Oral history is also recognised as a means of learning about ordinary people, those who are less likely to leave written records of their activities. One of the most important uses of oral history is to record the perspectives of disadvantaged people who traditionally have been either ignored or misrepresented in conventional historical records. The social benefits that can flow from oral history are explained in British historian Paul Thompson’s influential The voice of the past, first published in 1978.
Emergence in South Australia
A new generation of postgraduate students at the University of Adelaide in the 1970s were excited by the same convergence of sociology and history that stimulated the emergence of oral history as a research technique in Britain.
Ray Broomhill and Margaret Allen led the way in 1973, tape-recording interviews for their respective theses about unemployed workers in Adelaide during the Great Depression and the transition of Salisbury from country town to suburb in the aftermath of the Second World War.
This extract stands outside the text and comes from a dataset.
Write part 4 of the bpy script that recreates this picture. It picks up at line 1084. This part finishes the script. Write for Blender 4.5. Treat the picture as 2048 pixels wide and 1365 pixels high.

Their work became the basis of the oral history movement in South Australia.
In 1975 Susan Marsden, another University of Adelaide history graduate, was the first to record interviews as a substantial component of local history research for her commissioned book, A History of Woodville. In 1977–78 she also pioneered the use of oral history as a community development tool, involving 40 young unemployed people as researchers and interviewers in the ‘Port History Project’.
These early proponents of oral history all acknowledged the encouragement of senior South Australian historian John Tregenza, who had experimented with oral history interviews in the early 1970s and was convinced of the value of the technique.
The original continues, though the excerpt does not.